[YOUR GOAL] Say how many lines contain "pixels", using only the number.

— start ROWS —

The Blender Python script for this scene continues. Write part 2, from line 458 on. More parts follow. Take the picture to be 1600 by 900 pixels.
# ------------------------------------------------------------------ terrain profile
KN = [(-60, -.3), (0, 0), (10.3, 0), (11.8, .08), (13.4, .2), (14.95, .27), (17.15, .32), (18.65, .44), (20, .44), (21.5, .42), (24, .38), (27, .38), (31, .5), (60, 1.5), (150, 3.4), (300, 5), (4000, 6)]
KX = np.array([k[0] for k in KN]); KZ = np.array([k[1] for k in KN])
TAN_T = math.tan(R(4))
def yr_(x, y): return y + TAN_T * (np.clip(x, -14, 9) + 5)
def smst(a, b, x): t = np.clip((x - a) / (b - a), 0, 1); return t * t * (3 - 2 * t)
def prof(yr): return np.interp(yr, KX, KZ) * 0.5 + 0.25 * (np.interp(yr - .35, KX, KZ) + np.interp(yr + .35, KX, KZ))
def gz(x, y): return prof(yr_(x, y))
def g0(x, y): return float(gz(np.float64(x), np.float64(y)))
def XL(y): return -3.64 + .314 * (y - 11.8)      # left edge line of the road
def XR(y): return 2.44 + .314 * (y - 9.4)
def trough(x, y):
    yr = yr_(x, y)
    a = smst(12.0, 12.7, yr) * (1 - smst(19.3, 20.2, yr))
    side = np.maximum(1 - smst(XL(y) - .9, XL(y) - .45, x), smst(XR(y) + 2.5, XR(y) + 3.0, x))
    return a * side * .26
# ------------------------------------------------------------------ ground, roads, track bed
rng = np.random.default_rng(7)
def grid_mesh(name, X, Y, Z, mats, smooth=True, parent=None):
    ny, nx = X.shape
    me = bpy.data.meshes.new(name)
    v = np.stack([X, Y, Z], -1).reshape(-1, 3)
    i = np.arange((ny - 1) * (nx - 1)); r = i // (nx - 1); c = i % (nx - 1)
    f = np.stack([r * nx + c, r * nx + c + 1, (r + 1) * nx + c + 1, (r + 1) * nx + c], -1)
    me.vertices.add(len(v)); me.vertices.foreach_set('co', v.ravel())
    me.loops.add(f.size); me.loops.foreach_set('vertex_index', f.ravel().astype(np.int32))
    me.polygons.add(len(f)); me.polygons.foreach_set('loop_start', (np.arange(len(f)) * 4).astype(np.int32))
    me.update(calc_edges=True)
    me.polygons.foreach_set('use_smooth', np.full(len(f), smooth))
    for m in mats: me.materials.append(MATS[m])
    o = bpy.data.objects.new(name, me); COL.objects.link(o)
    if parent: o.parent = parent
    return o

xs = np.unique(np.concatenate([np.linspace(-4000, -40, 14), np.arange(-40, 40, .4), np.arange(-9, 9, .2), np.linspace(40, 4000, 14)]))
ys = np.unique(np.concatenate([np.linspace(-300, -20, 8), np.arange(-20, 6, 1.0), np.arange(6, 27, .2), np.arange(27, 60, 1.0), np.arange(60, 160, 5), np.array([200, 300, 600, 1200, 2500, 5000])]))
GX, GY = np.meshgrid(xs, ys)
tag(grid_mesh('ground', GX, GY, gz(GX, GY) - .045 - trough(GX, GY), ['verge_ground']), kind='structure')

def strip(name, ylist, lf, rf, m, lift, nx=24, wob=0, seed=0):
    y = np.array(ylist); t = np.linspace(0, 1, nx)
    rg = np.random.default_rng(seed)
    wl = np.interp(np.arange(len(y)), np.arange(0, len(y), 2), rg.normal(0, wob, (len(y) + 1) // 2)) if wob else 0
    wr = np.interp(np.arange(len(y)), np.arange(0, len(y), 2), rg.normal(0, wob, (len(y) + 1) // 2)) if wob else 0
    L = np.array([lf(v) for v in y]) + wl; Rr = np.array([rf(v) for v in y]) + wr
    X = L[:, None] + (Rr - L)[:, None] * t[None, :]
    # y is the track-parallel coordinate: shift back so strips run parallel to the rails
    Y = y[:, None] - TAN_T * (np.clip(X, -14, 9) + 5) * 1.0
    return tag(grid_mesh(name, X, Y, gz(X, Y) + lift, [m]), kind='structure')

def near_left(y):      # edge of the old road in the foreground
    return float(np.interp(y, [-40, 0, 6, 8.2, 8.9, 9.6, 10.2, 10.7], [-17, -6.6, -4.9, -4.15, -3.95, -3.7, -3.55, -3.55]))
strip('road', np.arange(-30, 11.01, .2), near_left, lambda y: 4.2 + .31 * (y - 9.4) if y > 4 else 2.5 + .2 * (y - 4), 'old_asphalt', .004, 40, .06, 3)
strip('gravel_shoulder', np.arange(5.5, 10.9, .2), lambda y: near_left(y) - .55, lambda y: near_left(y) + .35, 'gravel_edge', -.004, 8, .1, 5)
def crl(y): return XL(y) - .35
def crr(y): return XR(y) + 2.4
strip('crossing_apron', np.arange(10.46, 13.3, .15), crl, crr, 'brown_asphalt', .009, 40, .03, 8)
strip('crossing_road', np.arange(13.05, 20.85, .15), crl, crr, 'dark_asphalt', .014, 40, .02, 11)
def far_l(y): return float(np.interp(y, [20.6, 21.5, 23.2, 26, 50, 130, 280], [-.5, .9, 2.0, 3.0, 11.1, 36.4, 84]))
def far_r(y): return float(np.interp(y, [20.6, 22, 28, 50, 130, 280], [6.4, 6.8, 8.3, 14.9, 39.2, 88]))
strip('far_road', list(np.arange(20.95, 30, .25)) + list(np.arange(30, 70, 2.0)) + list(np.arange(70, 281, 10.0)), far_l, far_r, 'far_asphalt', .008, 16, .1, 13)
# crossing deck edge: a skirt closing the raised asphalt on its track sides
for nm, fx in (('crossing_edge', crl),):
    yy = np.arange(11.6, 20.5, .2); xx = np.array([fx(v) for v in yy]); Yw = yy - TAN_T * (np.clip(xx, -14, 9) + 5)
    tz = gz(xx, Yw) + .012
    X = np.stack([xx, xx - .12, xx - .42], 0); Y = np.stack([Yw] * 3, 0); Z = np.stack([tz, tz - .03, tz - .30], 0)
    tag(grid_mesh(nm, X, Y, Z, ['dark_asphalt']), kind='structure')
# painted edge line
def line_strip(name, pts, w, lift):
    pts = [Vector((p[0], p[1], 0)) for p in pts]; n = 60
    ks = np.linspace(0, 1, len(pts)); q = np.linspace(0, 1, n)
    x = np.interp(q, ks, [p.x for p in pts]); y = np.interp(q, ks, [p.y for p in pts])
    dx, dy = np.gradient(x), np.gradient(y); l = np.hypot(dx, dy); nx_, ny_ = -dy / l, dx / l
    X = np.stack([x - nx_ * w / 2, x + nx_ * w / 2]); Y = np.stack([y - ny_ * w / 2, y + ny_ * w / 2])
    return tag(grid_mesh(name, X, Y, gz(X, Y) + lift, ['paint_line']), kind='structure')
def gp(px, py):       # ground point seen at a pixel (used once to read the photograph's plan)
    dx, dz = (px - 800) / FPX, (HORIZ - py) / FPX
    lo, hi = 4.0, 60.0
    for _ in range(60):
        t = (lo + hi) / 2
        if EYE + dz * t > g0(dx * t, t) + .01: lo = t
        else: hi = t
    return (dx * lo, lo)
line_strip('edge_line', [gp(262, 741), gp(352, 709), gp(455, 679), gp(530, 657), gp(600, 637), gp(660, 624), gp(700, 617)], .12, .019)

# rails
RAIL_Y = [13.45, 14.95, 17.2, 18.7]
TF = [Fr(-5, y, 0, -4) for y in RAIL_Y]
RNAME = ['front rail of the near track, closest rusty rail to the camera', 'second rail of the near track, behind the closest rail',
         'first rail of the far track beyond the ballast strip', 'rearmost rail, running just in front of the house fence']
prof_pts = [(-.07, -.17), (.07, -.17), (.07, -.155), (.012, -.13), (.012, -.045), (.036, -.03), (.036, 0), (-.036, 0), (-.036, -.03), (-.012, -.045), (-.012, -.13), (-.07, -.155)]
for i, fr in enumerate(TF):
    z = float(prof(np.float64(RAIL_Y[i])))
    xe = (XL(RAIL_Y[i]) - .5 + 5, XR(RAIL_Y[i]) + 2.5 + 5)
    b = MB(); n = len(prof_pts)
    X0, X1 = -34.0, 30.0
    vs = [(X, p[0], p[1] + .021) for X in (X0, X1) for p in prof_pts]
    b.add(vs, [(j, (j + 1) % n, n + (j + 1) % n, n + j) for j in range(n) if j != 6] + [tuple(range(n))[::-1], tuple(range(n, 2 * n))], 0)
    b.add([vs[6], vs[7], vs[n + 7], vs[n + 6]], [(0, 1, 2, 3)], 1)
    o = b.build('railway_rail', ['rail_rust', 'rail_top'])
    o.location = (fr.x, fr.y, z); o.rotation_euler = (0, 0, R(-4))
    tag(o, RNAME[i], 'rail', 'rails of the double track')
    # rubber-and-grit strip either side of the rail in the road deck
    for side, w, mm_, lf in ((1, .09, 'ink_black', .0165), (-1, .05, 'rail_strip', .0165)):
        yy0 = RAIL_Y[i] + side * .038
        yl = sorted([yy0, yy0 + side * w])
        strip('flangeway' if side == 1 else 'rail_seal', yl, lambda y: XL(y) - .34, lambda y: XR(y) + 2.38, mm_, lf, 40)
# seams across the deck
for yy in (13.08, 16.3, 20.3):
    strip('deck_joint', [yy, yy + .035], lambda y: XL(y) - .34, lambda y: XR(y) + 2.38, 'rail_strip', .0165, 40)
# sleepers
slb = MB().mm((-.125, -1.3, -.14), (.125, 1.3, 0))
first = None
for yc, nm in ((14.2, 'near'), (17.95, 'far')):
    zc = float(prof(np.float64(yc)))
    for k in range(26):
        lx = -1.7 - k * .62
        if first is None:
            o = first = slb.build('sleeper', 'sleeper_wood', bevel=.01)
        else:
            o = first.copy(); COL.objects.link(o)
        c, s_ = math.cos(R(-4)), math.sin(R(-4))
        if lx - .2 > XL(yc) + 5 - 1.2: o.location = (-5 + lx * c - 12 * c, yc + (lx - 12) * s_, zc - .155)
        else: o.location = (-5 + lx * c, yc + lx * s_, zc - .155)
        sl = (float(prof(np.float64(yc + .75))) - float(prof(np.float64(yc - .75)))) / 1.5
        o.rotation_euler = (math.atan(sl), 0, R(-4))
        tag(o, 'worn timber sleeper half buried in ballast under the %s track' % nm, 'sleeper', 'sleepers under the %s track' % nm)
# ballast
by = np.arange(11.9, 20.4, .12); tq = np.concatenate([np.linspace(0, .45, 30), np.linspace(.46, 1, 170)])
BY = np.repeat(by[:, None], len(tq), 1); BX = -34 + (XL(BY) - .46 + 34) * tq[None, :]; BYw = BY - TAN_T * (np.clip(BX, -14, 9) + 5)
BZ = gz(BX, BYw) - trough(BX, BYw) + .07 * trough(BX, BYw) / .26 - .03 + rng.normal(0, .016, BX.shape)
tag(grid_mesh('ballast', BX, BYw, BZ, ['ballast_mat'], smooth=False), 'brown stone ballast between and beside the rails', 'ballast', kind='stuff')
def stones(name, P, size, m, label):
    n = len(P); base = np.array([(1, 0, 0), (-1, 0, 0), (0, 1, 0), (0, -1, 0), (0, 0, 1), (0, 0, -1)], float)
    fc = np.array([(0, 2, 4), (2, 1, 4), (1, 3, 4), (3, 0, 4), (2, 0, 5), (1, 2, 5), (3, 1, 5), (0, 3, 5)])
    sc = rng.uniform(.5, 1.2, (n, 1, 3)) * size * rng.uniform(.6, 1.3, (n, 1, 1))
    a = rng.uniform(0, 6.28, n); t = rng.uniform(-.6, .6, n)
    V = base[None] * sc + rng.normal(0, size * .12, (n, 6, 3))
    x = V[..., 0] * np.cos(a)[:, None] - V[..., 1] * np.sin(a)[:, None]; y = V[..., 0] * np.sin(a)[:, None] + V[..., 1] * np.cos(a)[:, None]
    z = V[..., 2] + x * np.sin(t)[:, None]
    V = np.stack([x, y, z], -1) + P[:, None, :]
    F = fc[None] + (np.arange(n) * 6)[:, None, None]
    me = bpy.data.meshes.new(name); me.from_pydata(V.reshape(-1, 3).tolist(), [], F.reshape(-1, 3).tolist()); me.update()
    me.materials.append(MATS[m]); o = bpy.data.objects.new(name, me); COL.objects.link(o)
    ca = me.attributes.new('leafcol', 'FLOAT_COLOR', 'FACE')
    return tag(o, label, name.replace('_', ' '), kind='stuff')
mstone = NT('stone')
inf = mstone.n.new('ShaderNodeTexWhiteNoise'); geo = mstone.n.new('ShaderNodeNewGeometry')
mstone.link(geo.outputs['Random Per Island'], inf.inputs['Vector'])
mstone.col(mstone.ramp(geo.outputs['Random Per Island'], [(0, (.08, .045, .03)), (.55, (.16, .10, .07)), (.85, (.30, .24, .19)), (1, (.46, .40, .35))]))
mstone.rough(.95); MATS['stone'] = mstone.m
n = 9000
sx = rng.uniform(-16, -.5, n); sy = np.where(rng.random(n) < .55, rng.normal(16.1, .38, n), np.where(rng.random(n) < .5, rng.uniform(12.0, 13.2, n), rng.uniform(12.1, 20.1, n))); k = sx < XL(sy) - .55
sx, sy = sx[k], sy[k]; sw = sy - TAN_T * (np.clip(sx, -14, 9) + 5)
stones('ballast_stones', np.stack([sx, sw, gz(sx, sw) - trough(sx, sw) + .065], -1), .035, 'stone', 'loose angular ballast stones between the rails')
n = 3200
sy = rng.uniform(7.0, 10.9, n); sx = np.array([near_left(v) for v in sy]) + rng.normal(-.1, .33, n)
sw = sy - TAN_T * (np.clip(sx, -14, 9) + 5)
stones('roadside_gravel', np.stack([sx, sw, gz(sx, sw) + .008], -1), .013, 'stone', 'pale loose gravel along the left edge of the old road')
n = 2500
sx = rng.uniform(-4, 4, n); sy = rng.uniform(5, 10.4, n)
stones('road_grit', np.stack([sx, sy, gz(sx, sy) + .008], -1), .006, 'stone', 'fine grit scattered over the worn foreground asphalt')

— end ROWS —
— start ROWS —

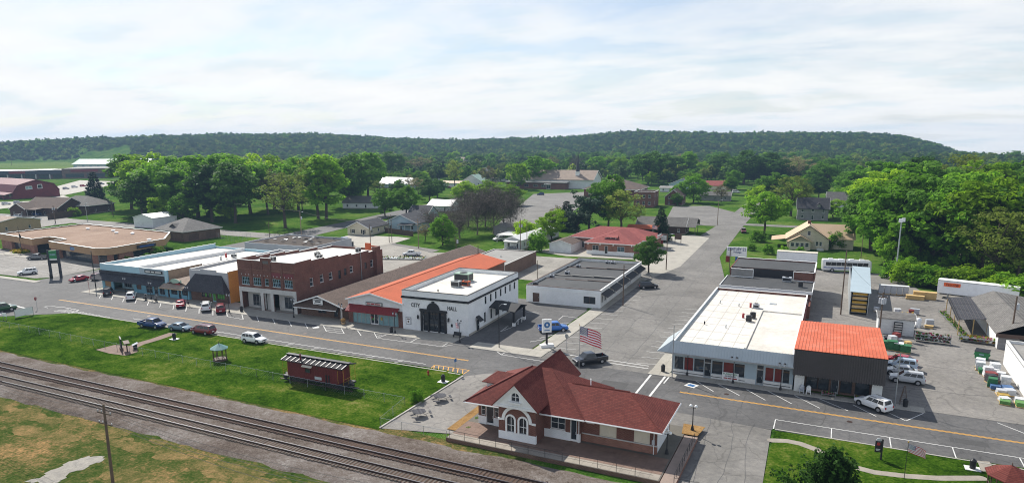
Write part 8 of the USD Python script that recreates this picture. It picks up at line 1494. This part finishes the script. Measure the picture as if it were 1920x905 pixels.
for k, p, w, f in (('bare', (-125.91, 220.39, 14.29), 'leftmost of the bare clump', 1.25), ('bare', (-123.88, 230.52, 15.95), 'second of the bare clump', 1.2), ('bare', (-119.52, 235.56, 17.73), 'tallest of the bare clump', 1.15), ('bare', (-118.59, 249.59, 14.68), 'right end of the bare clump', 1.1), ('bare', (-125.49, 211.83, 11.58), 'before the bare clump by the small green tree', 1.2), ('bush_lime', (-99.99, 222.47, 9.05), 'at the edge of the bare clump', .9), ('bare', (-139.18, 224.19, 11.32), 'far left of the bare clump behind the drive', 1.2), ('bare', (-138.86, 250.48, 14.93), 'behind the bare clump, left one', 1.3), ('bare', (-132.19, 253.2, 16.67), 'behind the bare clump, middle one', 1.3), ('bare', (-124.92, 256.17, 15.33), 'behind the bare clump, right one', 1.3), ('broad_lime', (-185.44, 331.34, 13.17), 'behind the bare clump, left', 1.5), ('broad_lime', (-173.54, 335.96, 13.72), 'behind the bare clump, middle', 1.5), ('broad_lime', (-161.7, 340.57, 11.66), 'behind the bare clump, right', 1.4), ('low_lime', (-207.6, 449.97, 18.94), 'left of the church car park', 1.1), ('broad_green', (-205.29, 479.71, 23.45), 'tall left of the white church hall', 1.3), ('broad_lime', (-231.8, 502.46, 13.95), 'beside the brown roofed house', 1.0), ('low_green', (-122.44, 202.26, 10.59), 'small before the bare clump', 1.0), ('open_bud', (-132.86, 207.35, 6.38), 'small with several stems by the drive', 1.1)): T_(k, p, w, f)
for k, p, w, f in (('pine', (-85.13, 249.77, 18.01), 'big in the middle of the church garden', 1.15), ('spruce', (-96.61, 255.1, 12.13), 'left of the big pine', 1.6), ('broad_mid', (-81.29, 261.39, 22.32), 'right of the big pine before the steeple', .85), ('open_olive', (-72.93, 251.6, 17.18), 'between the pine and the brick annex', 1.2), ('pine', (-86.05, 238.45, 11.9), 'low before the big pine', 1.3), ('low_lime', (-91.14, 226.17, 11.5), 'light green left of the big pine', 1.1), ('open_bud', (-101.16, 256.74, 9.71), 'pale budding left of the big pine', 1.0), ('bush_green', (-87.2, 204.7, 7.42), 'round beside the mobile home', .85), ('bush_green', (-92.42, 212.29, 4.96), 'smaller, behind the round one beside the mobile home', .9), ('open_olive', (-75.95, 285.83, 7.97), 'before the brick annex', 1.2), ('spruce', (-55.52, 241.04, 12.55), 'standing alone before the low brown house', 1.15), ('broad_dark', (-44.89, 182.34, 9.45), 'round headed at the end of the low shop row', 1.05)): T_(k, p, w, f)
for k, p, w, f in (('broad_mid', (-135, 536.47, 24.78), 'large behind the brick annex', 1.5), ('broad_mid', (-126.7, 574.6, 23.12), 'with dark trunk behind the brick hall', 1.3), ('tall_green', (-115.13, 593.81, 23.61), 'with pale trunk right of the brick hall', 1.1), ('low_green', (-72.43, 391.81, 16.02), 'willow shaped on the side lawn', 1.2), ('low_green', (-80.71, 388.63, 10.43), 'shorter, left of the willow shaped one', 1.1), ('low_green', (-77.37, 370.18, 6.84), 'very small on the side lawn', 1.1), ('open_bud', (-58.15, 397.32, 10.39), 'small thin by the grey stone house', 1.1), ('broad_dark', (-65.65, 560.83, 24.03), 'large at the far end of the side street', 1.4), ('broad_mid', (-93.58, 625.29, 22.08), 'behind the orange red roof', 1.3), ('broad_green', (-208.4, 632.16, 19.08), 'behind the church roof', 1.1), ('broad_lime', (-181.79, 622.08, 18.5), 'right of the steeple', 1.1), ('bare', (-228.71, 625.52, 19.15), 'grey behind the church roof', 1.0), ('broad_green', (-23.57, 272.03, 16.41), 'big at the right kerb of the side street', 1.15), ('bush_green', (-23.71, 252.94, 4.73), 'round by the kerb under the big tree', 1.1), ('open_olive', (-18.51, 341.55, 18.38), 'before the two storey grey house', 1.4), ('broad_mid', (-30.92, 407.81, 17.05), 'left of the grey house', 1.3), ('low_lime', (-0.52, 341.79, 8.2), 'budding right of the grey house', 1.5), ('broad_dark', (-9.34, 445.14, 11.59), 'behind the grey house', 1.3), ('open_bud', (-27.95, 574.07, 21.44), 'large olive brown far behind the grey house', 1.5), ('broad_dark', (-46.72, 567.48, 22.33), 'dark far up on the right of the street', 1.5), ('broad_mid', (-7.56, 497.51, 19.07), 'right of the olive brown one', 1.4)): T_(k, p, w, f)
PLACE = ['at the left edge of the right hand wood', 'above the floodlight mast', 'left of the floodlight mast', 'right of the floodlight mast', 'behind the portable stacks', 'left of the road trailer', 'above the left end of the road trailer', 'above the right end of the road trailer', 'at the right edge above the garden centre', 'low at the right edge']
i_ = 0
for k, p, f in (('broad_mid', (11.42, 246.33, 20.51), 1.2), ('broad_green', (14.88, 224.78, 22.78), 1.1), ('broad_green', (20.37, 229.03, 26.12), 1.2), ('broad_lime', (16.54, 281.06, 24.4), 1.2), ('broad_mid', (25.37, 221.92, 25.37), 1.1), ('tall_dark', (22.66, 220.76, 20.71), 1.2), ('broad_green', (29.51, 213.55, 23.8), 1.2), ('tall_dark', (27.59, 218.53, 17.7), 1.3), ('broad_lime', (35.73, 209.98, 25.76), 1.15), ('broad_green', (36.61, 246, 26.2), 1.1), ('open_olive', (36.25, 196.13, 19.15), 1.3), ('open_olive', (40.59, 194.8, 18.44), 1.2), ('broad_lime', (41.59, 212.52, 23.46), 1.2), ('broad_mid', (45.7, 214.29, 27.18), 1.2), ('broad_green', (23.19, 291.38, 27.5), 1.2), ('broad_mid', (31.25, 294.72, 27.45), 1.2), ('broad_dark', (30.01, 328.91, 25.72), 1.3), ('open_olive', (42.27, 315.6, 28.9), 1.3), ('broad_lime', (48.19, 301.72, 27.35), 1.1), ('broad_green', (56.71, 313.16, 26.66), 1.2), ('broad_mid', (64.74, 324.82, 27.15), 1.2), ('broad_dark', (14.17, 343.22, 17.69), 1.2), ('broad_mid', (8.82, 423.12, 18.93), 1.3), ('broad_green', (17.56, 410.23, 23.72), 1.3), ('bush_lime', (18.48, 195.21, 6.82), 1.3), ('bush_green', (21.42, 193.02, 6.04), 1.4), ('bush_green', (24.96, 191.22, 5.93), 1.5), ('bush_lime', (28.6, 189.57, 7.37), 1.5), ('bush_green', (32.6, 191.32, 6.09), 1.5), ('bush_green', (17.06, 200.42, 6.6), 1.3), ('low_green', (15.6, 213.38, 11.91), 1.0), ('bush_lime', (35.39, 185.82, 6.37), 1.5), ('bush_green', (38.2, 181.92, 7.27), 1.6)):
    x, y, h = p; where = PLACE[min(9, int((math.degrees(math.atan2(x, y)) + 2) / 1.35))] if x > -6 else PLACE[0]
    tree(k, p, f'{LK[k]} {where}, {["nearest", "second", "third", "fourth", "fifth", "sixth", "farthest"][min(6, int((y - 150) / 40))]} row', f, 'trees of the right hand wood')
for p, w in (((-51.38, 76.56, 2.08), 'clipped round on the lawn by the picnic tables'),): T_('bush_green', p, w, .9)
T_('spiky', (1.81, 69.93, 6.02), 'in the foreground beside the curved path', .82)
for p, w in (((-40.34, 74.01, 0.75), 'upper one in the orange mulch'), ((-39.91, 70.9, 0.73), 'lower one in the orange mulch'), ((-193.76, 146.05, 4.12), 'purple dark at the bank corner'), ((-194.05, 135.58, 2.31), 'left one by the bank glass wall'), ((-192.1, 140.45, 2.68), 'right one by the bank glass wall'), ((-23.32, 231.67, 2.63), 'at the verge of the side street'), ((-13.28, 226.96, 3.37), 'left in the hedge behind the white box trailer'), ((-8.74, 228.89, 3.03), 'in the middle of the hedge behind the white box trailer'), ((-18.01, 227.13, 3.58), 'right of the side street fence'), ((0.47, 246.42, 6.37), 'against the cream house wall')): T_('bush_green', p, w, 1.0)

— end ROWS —

[ANSWER FOR THIS EXERCISE] 2